# [Objective]
Keep every line where the word "from" appears; drop the rest.

# [Supplied data]

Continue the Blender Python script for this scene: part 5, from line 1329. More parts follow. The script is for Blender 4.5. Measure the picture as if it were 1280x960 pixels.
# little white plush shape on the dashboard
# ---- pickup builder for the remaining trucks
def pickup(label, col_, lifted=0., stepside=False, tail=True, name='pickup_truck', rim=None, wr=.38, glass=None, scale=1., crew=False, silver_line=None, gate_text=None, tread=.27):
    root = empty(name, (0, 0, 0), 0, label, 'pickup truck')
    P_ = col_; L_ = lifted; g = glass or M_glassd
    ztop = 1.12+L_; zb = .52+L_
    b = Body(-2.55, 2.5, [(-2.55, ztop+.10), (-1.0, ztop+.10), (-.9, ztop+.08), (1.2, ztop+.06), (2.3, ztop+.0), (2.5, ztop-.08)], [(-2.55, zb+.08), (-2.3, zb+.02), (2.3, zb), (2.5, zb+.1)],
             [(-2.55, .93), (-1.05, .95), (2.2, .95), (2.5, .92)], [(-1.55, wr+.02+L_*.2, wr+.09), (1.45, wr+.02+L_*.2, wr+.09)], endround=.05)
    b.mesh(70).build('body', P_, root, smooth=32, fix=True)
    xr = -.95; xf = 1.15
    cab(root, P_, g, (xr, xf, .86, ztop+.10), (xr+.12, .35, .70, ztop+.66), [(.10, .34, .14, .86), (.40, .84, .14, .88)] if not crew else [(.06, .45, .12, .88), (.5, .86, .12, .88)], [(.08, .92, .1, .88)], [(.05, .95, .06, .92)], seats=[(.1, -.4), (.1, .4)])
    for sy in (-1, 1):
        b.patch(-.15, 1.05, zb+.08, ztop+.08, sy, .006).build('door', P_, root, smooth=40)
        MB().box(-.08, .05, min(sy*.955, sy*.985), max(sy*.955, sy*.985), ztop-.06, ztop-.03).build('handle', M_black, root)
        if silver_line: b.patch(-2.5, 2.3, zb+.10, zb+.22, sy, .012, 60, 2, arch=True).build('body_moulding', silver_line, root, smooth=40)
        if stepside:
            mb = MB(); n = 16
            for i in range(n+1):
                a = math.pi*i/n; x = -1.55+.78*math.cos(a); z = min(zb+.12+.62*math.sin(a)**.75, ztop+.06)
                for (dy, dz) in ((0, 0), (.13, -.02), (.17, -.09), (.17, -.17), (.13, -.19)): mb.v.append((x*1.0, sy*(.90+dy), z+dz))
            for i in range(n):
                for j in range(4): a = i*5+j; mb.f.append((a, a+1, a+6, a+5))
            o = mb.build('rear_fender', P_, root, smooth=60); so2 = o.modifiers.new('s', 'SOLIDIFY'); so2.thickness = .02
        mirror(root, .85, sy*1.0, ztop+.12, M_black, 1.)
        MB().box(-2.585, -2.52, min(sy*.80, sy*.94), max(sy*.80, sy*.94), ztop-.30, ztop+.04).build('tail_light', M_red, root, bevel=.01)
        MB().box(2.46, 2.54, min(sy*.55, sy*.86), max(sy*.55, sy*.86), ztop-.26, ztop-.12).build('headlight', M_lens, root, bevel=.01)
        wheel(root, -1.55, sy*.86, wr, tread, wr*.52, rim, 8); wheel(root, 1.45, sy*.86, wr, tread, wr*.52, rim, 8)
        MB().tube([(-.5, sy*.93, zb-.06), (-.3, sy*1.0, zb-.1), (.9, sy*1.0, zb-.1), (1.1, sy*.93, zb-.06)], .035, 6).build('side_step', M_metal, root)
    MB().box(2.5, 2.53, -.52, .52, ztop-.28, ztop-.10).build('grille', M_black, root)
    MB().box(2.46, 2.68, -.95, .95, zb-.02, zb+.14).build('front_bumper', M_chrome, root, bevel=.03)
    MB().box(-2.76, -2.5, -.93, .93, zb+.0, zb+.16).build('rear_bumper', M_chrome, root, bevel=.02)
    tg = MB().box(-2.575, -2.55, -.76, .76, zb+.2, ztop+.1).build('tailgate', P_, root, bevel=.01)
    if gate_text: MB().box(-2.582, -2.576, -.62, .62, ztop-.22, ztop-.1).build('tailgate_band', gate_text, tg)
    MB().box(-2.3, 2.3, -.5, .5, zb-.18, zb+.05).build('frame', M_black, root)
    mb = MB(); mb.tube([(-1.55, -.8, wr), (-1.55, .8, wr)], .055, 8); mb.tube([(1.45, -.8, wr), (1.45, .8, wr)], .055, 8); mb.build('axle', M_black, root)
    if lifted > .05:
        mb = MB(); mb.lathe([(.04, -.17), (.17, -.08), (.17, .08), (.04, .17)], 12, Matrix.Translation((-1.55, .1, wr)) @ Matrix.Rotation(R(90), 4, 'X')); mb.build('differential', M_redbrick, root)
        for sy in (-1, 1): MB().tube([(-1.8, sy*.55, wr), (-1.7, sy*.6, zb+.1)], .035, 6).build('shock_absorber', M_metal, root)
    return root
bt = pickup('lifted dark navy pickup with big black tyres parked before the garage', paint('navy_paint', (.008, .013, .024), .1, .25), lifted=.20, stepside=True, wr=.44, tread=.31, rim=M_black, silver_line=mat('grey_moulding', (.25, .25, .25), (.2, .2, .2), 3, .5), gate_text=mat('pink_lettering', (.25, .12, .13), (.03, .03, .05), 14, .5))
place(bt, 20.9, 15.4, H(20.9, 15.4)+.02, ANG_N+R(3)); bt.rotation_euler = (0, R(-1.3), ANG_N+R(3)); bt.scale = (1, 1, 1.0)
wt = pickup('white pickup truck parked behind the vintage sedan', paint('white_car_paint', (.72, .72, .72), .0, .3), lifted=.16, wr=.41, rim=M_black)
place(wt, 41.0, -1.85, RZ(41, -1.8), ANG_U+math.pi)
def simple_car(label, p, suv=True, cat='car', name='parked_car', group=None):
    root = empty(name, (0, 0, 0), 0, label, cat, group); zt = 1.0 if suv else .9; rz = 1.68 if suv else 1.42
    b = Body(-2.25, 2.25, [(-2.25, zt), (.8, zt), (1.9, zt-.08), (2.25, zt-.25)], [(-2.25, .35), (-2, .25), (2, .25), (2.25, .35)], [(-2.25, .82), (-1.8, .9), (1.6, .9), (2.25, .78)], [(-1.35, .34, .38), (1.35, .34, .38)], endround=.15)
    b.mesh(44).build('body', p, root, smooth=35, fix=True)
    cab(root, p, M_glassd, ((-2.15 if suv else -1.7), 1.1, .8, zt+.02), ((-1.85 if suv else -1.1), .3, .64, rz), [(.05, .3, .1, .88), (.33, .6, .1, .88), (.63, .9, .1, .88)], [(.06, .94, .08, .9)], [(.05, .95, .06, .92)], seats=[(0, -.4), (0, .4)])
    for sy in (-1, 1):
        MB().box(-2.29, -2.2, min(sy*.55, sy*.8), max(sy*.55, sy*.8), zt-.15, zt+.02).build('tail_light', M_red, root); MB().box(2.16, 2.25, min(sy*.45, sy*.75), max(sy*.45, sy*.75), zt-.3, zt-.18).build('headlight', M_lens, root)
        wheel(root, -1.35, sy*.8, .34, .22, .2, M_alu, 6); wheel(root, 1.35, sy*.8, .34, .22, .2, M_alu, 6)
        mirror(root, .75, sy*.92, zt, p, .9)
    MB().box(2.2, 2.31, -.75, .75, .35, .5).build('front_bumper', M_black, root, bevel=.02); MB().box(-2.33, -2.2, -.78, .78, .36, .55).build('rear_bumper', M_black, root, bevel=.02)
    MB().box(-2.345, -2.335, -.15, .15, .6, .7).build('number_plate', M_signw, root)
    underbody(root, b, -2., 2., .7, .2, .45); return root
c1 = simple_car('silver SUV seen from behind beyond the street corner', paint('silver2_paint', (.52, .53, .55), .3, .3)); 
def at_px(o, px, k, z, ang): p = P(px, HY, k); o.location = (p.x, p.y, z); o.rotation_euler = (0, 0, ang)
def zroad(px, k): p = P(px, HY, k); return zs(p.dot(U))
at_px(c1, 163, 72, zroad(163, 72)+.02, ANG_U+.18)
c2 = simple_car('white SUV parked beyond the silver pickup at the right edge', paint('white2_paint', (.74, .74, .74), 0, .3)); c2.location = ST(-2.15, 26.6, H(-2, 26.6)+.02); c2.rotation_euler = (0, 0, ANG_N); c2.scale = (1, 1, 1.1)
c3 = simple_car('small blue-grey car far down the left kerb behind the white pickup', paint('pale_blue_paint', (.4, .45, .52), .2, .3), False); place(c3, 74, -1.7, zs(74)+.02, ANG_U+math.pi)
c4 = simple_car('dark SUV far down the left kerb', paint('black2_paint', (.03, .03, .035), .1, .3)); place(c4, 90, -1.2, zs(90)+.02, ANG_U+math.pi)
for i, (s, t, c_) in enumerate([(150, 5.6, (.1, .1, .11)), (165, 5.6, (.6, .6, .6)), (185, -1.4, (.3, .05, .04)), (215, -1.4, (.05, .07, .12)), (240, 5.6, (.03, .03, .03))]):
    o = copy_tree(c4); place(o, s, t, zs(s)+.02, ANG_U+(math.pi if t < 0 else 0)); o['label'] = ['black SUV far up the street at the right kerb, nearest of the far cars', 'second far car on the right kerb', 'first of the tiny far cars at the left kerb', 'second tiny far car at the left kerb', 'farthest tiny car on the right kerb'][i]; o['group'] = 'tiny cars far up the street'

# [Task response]
Continue the Blender Python script for this scene: part 5, from line 1329. More parts follow. The script is for Blender 4.5. Measure the picture as if it were 1280x960 pixels.
c1 = simple_car('silver SUV seen from behind beyond the street corner', paint('silver2_paint', (.52, .53, .55), .3, .3)); 